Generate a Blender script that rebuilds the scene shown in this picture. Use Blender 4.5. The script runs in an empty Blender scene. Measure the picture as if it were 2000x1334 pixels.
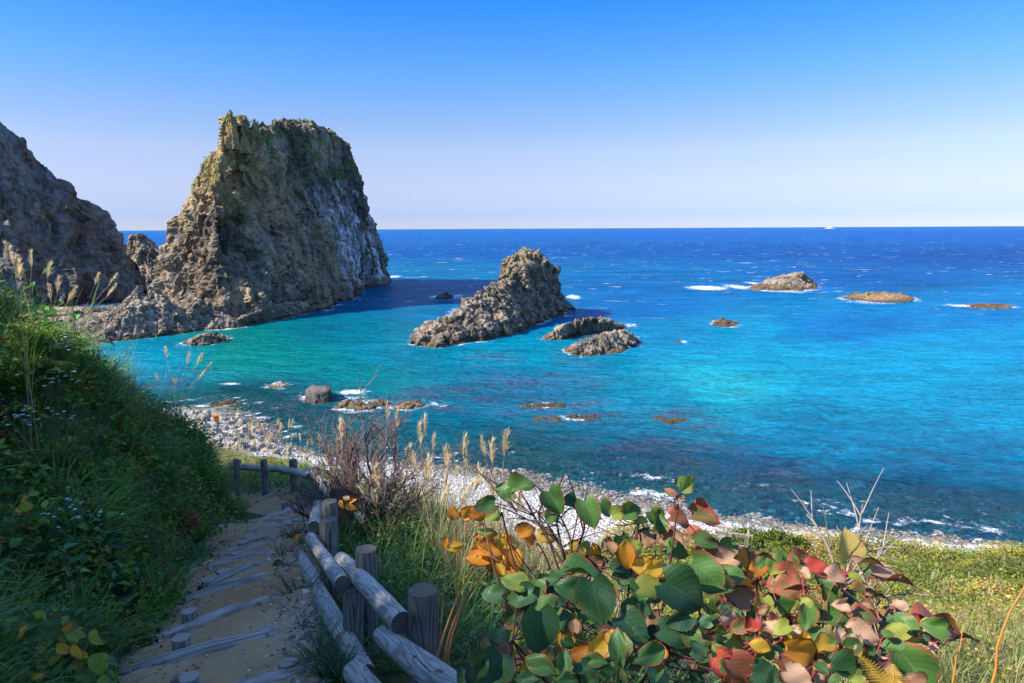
import bpy, math, random
import numpy as np
from mathutils import Matrix, Vector

random.seed(7)
rng = np.random.default_rng(7)
SC = bpy.context.scene
COL = SC.collection
R = math.radians

# ------------------------------------------------------------------ camera
EYE = np.array((0.0, 0.0, 25.0))
PITCH, ROLL = 9.41, -0.287
cam_d = bpy.data.cameras.new('camera')
cam_d.sensor_width = 36.0
cam_d.lens = 24.0
cam_d.clip_start = 0.05
cam_d.clip_end = 120000.0
cam = bpy.data.objects.new('camera', cam_d)
CAM_M = Matrix.Rotation(R(90 - PITCH), 4, 'X') @ Matrix.Rotation(R(ROLL), 4, 'Z')
cam.matrix_world = Matrix.Translation(EYE) @ CAM_M
COL.objects.link(cam)
SC.camera = cam

# ------------------------------------------------------------------ sky and sun
SUN_EL, SUN_AZ = 38.5, -111.0            # azimuth clockwise from the viewing direction (+Y)
world = bpy.data.worlds.new('World')
SC.world = world
world.use_nodes = True
wn, wl = world.node_tree.nodes, world.node_tree.links
wn.clear()
sky = wn.new('ShaderNodeTexSky')
sky.sky_type = 'NISHITA'
sky.sun_disc = False
sky.sun_elevation = R(SUN_EL)
sky.sun_rotation = R(SUN_AZ)
sky.altitude = 0
sky.air_density = 0.7
sky.dust_density = 0.0
sky.ozone_density = 6.0
w_tc = wn.new('ShaderNodeTexCoord'); w_sp = wn.new('ShaderNodeSeparateXYZ')
w_rp = wn.new('ShaderNodeValToRGB')       # clear-air tint by elevation (halved; doubled below)
SKY_TINT = [(0.0, (0.195, 0.186, 0.252)), (0.02, (0.2, 0.187, 0.252)), (0.06, (0.352, 0.255, 0.26)), (0.105, (0.436, 0.312, 0.282)), (0.155, (0.361, 0.334, 0.334)), (0.204, (0.246, 0.352, 0.418)), (0.3, (0.075, 0.326, 0.528)), (0.5, (0.75, 0.88, 0.95)), (1.0, (1.1, 1.0, 0.92))]
_e = w_rp.color_ramp.elements
while len(_e) > 1: _e.remove(_e[-1])
for _i, (_p, _c) in enumerate(SKY_TINT):
    _el = _e[0] if _i == 0 else _e.new(_p)
    _el.position = _p; _el.color = (_c[0] / 2, _c[1] / 2, _c[2] / 2, 1)
w_mul = wn.new('ShaderNodeVectorMath'); w_mul.operation = 'MULTIPLY'
w_two = wn.new('ShaderNodeVectorMath'); w_two.operation = 'SCALE'; w_two.inputs['Scale'].default_value = 2.0
w_bg = wn.new('ShaderNodeBackground')
w_bg.inputs['Strength'].default_value = 0.15
w_out = wn.new('ShaderNodeOutputWorld')
wl.new(w_tc.outputs['Generated'], w_sp.inputs[0]); wl.new(w_sp.outputs['Z'], w_rp.inputs[0])
wl.new(sky.outputs[0], w_mul.inputs[0]); wl.new(w_rp.outputs[0], w_mul.inputs[1])
wl.new(w_mul.outputs[0], w_two.inputs[0]); wl.new(w_two.outputs[0], w_bg.inputs['Color'])
wl.new(w_bg.outputs[0], w_out.inputs['Surface'])

sun_d = bpy.data.lights.new('sun', 'SUN')
sun_d.energy = 2.7
sun_d.angle = R(0.53)
sun_d.color = (1.0, 0.93, 0.82)
sun = bpy.data.objects.new('sun', sun_d)
sdir = Vector((math.sin(R(SUN_AZ)) * math.cos(R(SUN_EL)), math.cos(R(SUN_AZ)) * math.cos(R(SUN_EL)), math.sin(R(SUN_EL))))
sun.rotation_euler = sdir.to_track_quat('Z', 'Y').to_euler()
sun.location = (-30, 0, 60)
COL.objects.link(sun)

vs = SC.view_settings
vs.view_transform = 'Standard'
vs.look = 'None'
vs.exposure = 1.88
vs.gamma = 1.0
vs.use_curve_mapping = False
SC.render.engine = 'CYCLES'
SC.cycles.max_bounces = 5
SC.cycles.diffuse_bounces = 3
SC.cycles.glossy_bounces = 2
SC.cycles.transmission_bounces = 3
SC.cycles.transparent_max_bounces = 6
SC.cycles.caustics_reflective = False
SC.cycles.caustics_refractive = False
SC.cycles.use_denoising = True
SC.cycles.use_adaptive_sampling = True
SC.cycles.adaptive_threshold = 0.02

# ------------------------------------------------------------------ measuring helpers
FPX = 24.0 / 36.0 * 2000.0
M3 = np.array(CAM_M.to_3x3())
def ray(px, py):
    d = M3 @ np.array(((px - 1000.0) / FPX, (667.0 - py) / FPX, -1.0))
    return d
def Pz(px, py, z=0.0):
    d = ray(px, py); t = (z - EYE[2]) / d[2]
    return EYE + d * t
def Py(px, py, y):
    d = ray(px, py); return EYE + d * (y / d[1])
def Pp(px, py, off):
    """point on the plane that follows the sloping path, off metres under the eye"""
    d = ray(px, py); t = -off / (d[2] + 0.26 * d[1])
    return EYE + d * t

# ------------------------------------------------------------------ noise (numpy)
def _h(ix, iy, iz, s):
    x = (ix.astype(np.int64) * 374761393 + iy.astype(np.int64) * 668265263 + iz.astype(np.int64) * 2147483647 + s * 974634777) & 0xFFFFFFFF
    x = ((x ^ (x >> 13)) * 1274126177) & 0xFFFFFFFF
    x = ((x ^ (x >> 16)) * 2246822519) & 0xFFFFFFFF
    return (x ^ (x >> 15)) & 0xFFFFFFFF
_G = np.random.default_rng(1).normal(size=(256, 3)); _G /= np.linalg.norm(_G, axis=1)[:, None]
def perlin(p, seed=0):
    p = np.asarray(p, float)
    i = np.floor(p).astype(np.int64); f = p - i
    u = f * f * f * (f * (f * 6 - 15) + 10)
    out = 0
    for dx in (0, 1):
        wx = u[:, 0] if dx else 1 - u[:, 0]
        for dy in (0, 1):
            wy = u[:, 1] if dy else 1 - u[:, 1]
            for dz in (0, 1):
                wz = u[:, 2] if dz else 1 - u[:, 2]
                g = _G[_h(i[:, 0] + dx, i[:, 1] + dy, i[:, 2] + dz, seed) & 255]
                dot = g[:, 0] * (f[:, 0] - dx) + g[:, 1] * (f[:, 1] - dy) + g[:, 2] * (f[:, 2] - dz)
                out = out + wx * wy * wz * dot
    return out * 1.5
def fbm(p, octv=4, seed=0, gain=0.5):
    a, s, o = 1.0, 1.0, 0
    for k in range(octv):
        o = o + a * perlin(p * s + k * 17.3, seed + k); a *= gain; s *= 2.03
    return o
def ridged(p, octv=4, seed=0, gain=0.5):
    a, s, o = 1.0, 1.0, 0
    for k in range(octv):
        o = o + a * (1 - 2 * np.abs(perlin(p * s + k * 11.7, seed + k))); a *= gain; s *= 2.03
    return o
def voro(p, seed=0):
    i = np.floor(p).astype(np.int64)
    f1 = np.full(len(p), 9.0); f2 = np.full(len(p), 9.0)
    for dx in (-1, 0, 1):
        for dy in (-1, 0, 1):
            for dz in (-1, 0, 1):
                c = i + (dx, dy, dz)
                h = _h(c[:, 0], c[:, 1], c[:, 2], seed)
                q = c + np.stack(((h & 1023) / 1023.0, ((h >> 10) & 1023) / 1023.0, ((h >> 20) & 1023) / 1023.0), 1)
                d = np.sqrt(((p - q) ** 2).sum(1))
                m = d < f1
                f2 = np.where(m, f1, np.minimum(f2, d)); f1 = np.where(m, d, f1)
    return f1, f2
def P2(x, y, z=0.0):
    x = np.asarray(x, float); return np.stack((x, np.asarray(y, float) + 0 * x, 0 * x + z), -1)
def sstep(a, b, x):
    t = np.clip((x - a) / (b - a), 0, 1); return t * t * (3 - 2 * t)
def lin(c):
    return tuple((v / 255.0 / 12.92) if v <= 10 else ((v / 255.0 + 0.055) / 1.055) ** 2.4 for v in c)

# ------------------------------------------------------------------ mesh / object helpers
def mesh_np(name, verts, faces, mats=(), smooth=False, attrs=None, uv=None):
    """faces: (n,k) int array of equal-sized polygons, or list of such arrays"""
    verts = np.asarray(verts, np.float32).reshape(-1, 3)
    fl = faces if isinstance(faces, list) else [faces]
    fl = [np.asarray(f, np.int32) for f in fl if len(f)]
    me = bpy.data.meshes.new(name)
    me.vertices.add(len(verts)); me.vertices.foreach_set('co', verts.ravel())
    loops = np.concatenate([f.ravel() for f in fl])
    tot = np.concatenate([np.full(len(f), f.shape[1], np.int32) for f in fl])
    st = np.concatenate(([0], np.cumsum(tot)[:-1])).astype(np.int32)
    me.loops.add(len(loops)); me.loops.foreach_set('vertex_index', loops)
    me.polygons.add(len(tot)); me.polygons.foreach_set('loop_start', st); me.polygons.foreach_set('loop_total', tot)
    me.polygons.foreach_set('use_smooth', np.full(len(tot), bool(smooth)))
    for k, v in (attrs or {}).items():
        v = np.asarray(v, np.float32)
        if v.ndim == 1:
            a = me.attributes.new(k, 'FLOAT', 'POINT'); a.data.foreach_set('value', v)
        else:
            if v.shape[1] == 3: v = np.concatenate((v, np.ones((len(v), 1), np.float32)), 1)
            a = me.attributes.new(k, 'FLOAT_COLOR', 'POINT'); a.data.foreach_set('color', v.ravel())
    if uv is not None:
        l = me.uv_layers.new(name='UVMap'); l.data.foreach_set('uv', np.asarray(uv, np.float32)[loops].ravel())
    me.update(calc_edges=True)
    me.validate()
    for m in (mats if isinstance(mats, (list, tuple)) else [mats]): me.materials.append(m)
    return me
def tag(o, label=None, cat=None, group=None, kind=None):
    if label: o['label'] = label
    if cat: o['category'] = cat
    if group: o['group'] = group
    if kind: o['kind'] = kind
    return o
def obj(name, me, parent=None, loc=None, label=None, cat=None, group=None, kind=None):
    o = bpy.data.objects.new(name, me); COL.objects.link(o)
    if parent: o.parent = parent
    if loc is not None: o.location = loc
    return tag(o, label, cat, group, kind)
def thing(name, label, cat, loc=(0, 0, 0), group=None):
    o = bpy.data.objects.new(name, None); COL.objects.link(o); o.location = loc
    o.empty_display_size = 0.1
    return tag(o, label, cat, group)
def grid_faces(nu, nv, wrap=False, off=0):
    """verts indexed [v*nu+u]"""
    u = np.arange(nu if wrap else nu - 1); v = np.arange(nv - 1)
    U, V = np.meshgrid(u, v)
    U2 = (U + 1) % nu
    return np.stack((V * nu + U, V * nu + U2, (V + 1) * nu + U2, (V + 1) * nu + U), -1).reshape(-1, 4) + off
def vnormals(v, f):
    n = np.zeros_like(v)
    a, b, c, d = (v[f[:, k]] for k in range(4))
    fn = np.cross(c - a, d - b)
    for k in range(4): np.add.at(n, f[:, k], fn)
    return n / (np.linalg.norm(n, axis=1)[:, None] + 1e-9)

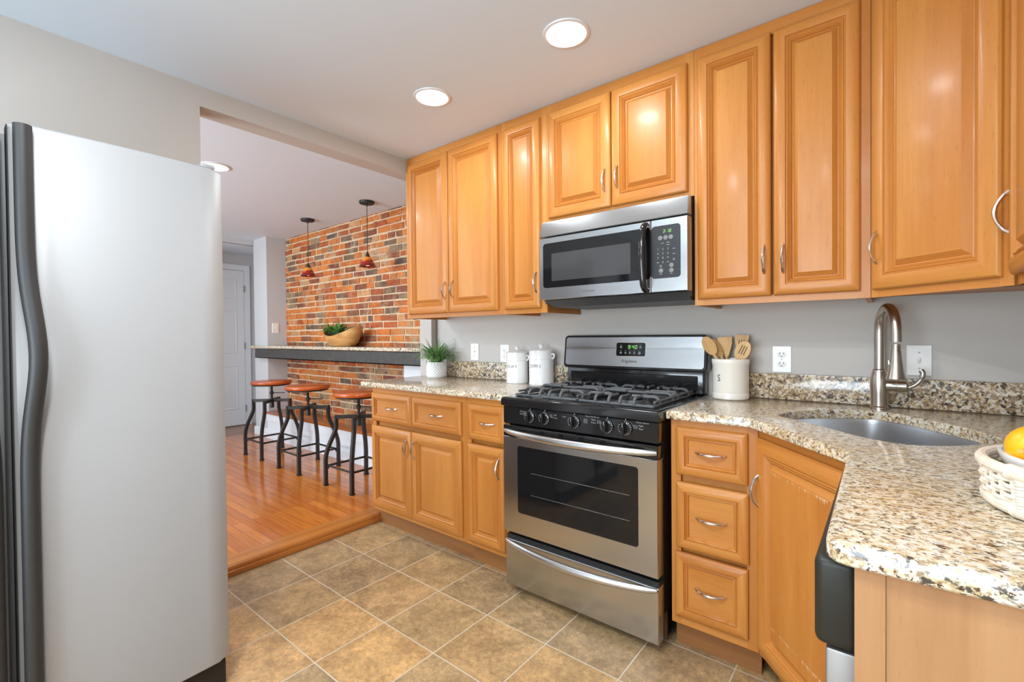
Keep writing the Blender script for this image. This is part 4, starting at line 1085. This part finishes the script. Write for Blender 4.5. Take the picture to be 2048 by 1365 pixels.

++++++

Go through the listing above and pull out each line containing the word "pixels".

* _Solution for this exercise_:
Generate a Blender script that rebuilds the scene shown in this picture. Use Blender 4.5. The script runs in an empty Blender scene. Measure the picture as if it were 2000x1334 pixels.
Keep writing the Blender script for this image. This is part 4, starting at line 1085. This part finishes the script. Write for Blender 4.5. Take the picture to be 2048 by 1365 pixels.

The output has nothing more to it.